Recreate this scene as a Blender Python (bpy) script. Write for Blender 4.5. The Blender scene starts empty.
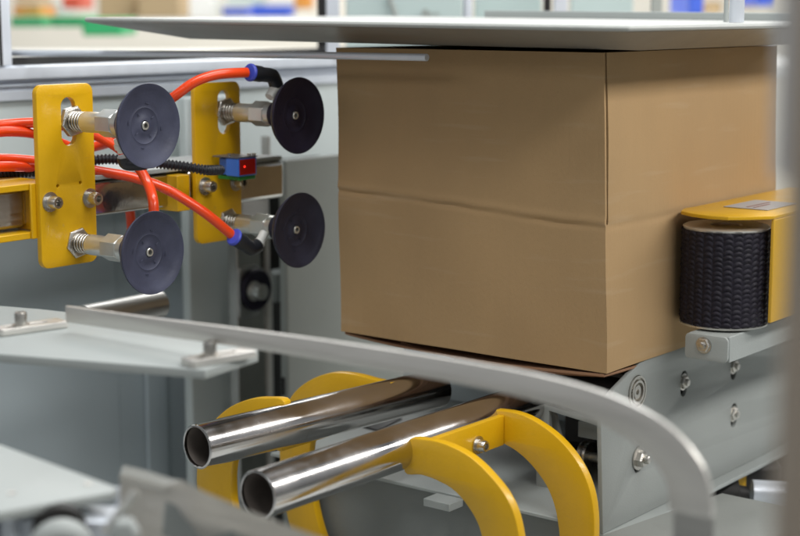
import bpy, bmesh, math, random
from mathutils import Vector, Matrix
random.seed(7)
S = bpy.context.scene
C = S.collection
H = 1.5                      # camera height above the factory floor
F = 1600.0
PITCH = math.radians(9.2); YAW = math.radians(38)
FW = Vector((-math.sin(YAW)*math.cos(PITCH), math.cos(YAW)*math.cos(PITCH), -math.sin(PITCH)))
RT = Vector((math.cos(YAW), math.sin(YAW), 0)); UP = RT.cross(FW)
CAM = Vector((0, 0, H))

def P(x, y, X=None, Y=None, Z=None, D=None):
    """measured point of the photograph on a real plane of the machine (Z relative to eye height)"""
    r = FW + RT*((x-400)/F) + UP*((268-y)/F)
    k = X/r.x if X is not None else Y/r.y if Y is not None else Z/r.z if Z is not None else D
    return CAM + r*k

# ------------------------------------------------------------------ materials
def mat(name, col, rough=.5, metal=0., var=.06, scale=8., bump=0., bscale=200., stretch=None, coat=0., spec=.5, rvar=.1, grime=0., gcol=(.12,.10,.08)):
    m = bpy.data.materials.new(name); m.use_nodes = True
    nt = m.node_tree; n = nt.nodes; l = nt.links
    b = n['Principled BSDF']
    tc = n.new('ShaderNodeTexCoord'); mp = n.new('ShaderNodeMapping')
    l.new(tc.outputs['Object'], mp.inputs['Vector'])
    if stretch: mp.inputs['Scale'].default_value = stretch
    nz = n.new('ShaderNodeTexNoise'); nz.inputs['Scale'].default_value = scale; nz.inputs['Detail'].default_value = 6
    nz.inputs['Roughness'].default_value = .6
    l.new(mp.outputs[0], nz.inputs['Vector'])
    mr = n.new('ShaderNodeMapRange'); mr.inputs['From Min'].default_value = .3; mr.inputs['From Max'].default_value = .7
    mr.inputs['To Min'].default_value = 1-var; mr.inputs['To Max'].default_value = 1+var
    l.new(nz.outputs['Fac'], mr.inputs['Value'])
    mx = n.new('ShaderNodeVectorMath'); mx.operation = 'SCALE'; mx.inputs[0].default_value = col[:3]
    l.new(mr.outputs[0], mx.inputs['Scale'])
    out = mx.outputs[0]
    if grime:
        g = n.new('ShaderNodeTexNoise'); g.inputs['Scale'].default_value = 23; g.inputs['Detail'].default_value = 9; g.inputs['Roughness'].default_value = .7
        l.new(tc.outputs['Object'], g.inputs['Vector'])
        gr = n.new('ShaderNodeMapRange'); gr.inputs['From Min'].default_value = .58; gr.inputs['From Max'].default_value = .78
        gr.inputs['To Min'].default_value = 0; gr.inputs['To Max'].default_value = grime
        l.new(g.outputs['Fac'], gr.inputs['Value'])
        mm = n.new('ShaderNodeMix'); mm.data_type = 'RGBA'
        l.new(gr.outputs[0], mm.inputs[0]); l.new(out, mm.inputs[6]); mm.inputs[7].default_value = (*gcol, 1)
        out = mm.outputs[2]
    l.new(out, b.inputs['Base Color'])
    rr = n.new('ShaderNodeMapRange'); rr.inputs['From Min'].default_value = .3; rr.inputs['From Max'].default_value = .7
    rr.inputs['To Min'].default_value = max(.02, rough-rvar*rough*2); rr.inputs['To Max'].default_value = min(1, rough+rvar*rough*2)
    l.new(nz.outputs['Fac'], rr.inputs['Value']); l.new(rr.outputs[0], b.inputs['Roughness'])
    b.inputs['Metallic'].default_value = metal
    b.inputs['Coat Weight'].default_value = coat
    b.inputs['Specular IOR Level'].default_value = spec
    if bump:
        bz = n.new('ShaderNodeTexNoise'); bz.inputs['Scale'].default_value = bscale; bz.inputs['Detail'].default_value = 4
        l.new(mp.outputs[0], bz.inputs['Vector'])
        bp = n.new('ShaderNodeBump'); bp.inputs['Strength'].default_value = bump; bp.inputs['Distance'].default_value = .001
        l.new(bz.outputs['Fac'], bp.inputs['Height']); l.new(bp.outputs[0], b.inputs['Normal'])
    return m

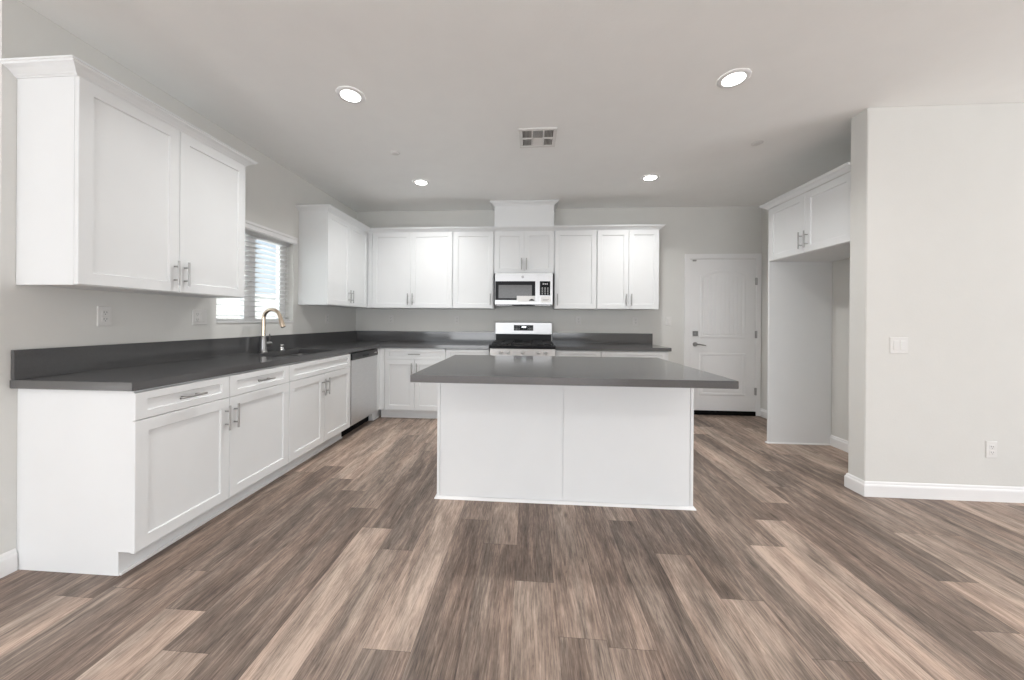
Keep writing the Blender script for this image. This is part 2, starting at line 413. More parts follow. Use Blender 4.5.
# inside the alcove, round the wall end and along the near right wall
struct('baseboard_alcove', MB().sweep([(XR, -1.0768), (XR, YB)], BBP, 1), TRIM)
struct('baseboard_pantry', MB().sweep([(XR - .0145, YB), (XS, YB), (XS, YS), (XR2, YS)], BBP, 1), TRIM)

# kitchen window
wf = MB()
gx = -.105
for (y0, y1) in ((WY0, -1.786), (-1.786, WY1)):
    a, b = (y0 + .05, -1.850) if y0 == WY0 else (-1.722, y1 - .085)
    wf.box(gx - .02, gx + .02, y0, a, WZ0, WZ1, .001).box(gx - .02, gx + .02, b, y1, WZ0, WZ1, .001)
    wf.box(gx - .02, gx + .02, a, b, WZ0, WZ0 + .035, .001).box(gx - .02, gx + .02, a, b, WZ1 - .035, WZ1, .001)
win = struct('window_1', wf, TRIM)
MB().box(gx - .004, gx + .004, WY0 + .05, -1.850, WZ0 + .035, WZ1 - .035).build('pane', GLASS, win)
MB().box(gx - .004, gx + .004, -1.722, WY1 - .085, WZ0 + .035, WZ1 - .035).build('pane', GLASS, win)
MB().box(gx + .021, .012, WY0 + .001, WY1 - .001, WZ0, WZ0 + .012, .002).build('sill', TRIM, win)
MB().box(gx + .02, gx + .034, -1.835, -1.822, 1.50, 1.56, .002).build('latch', PLAST, win)

# entry door to the garage and its casing
DX0, DX1, DZ = 4.556, 5.384, 2.040
cs = MB()
for x0, x1, z0, z1 in ((DX0 - .068, DX0 - .006, 0, DZ + .008), (DX1 + .006, DX1 + .066, 0, DZ + .008), (DX0 - .068, DX1 + .066, DZ + .008, DZ + .072)):
    cs.box(x0, x1, -.018, -.0005, z0, z1, .003)
cs.box(DX0 - .006, DX0 - .001, -.012, -.0005, 0, DZ + .008).box(DX1 + .001, DX1 + .006, -.012, -.0005, 0, DZ + .008)
struct('trim_1', cs, TRIM)
def garage_door():
    mb = MB()
    yb, yf = -.0006, -.0105
    mb.box(DX0, DX1, yf, yb, .040, DZ, .0015)
    w = DX1 - DX0
    # raised border mouldings and recessed-looking fields: arched upper panel, square lower panel
    def ring(outer, inner, d0, d1):
        n = len(outer); vs = [(x, yf - d0, z) for x, z in outer] + [(x, yf - d1, z) for x, z in inner]
        mb.add(vs, [(i, (i + 1) % n, n + (i + 1) % n, n + i) for i in range(n)])
    def outline(x0, x1, z0, z1, arch, inset):
        x0 += inset; x1 -= inset; z0 += inset; z1 -= inset
        pts = [(x0, z0), (x1, z0)]
        m = 14
        for i in range(m + 1):
            t = i / m; x = x1 + (x0 - x1) * t; pts.append((x, z1 - arch * (2 * t - 1) ** 2))
        return pts
    for z0, z1, arch in ((1.005, 1.905, .075), (.255, .815, 0)):
        o = [outline(DX0 + .125, DX1 - .125, z0, z1, arch, k) for k in (0, .010, .028, .045, .052)]
        ring(o[0], o[1], 0, .006); ring(o[1], o[2], .006, .006); ring(o[2], o[3], .006, .001); ring(o[3], o[4], .001, .003)
        inner = o[4]
        # beadboard field
        xa, xb = inner[0][0], inner[1][0]
        if arch:
            nb = 9; bw = (xb - xa) / nb
            def top(x):
                t = (x1i - x) / (x1i - x0i); return z1 - .052 - arch * (2 * t - 1) ** 2
            x0i, x1i = xa, xb
            for i in range(nb):
                a, b = xa + i * bw + .0045, xa + (i + 1) * bw - .0045
                zs = inner[0][1]
                c = (a + b) / 2
                pts = [(a, zs), (b, zs), (b, top(b)), (c, top(c)), (a, top(a))]
                mb.prism(pts, 'y', yf - .0055, yf + .001)
        else:
            mb.box(xa, xb, yf - .0055, yf + .001, inner[0][1], z1 - .052)
    return mb
door = struct('door_1', garage_door(), mat('door_paint', (0.79, 0.79, 0.79), 0.35, var=0.01))
hx = DX0 + .070
lv = MB().cyl((hx, -.009, .925), (hx, -.020, .925), .031, .029, 24).cyl((hx, -.020, .925), (hx, -.055, .925), .011)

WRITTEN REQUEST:
Repeat word for word the lines above, from the first entry through the line containing "CAM = Vector((0, 0, H))", with both ends kept and the pictures dropped.

SOLUTION BELOW:
Recreate this scene as a Blender Python (bpy) script. Write for Blender 4.5. The Blender scene starts empty.
import bpy, bmesh, math, random
from mathutils import Vector, Matrix
random.seed(7)
S = bpy.context.scene
C = S.collection
H = 1.5                      # camera height above the factory floor
F = 1600.0
PITCH = math.radians(9.2); YAW = math.radians(38)
FW = Vector((-math.sin(YAW)*math.cos(PITCH), math.cos(YAW)*math.cos(PITCH), -math.sin(PITCH)))
RT = Vector((math.cos(YAW), math.sin(YAW), 0)); UP = RT.cross(FW)
CAM = Vector((0, 0, H))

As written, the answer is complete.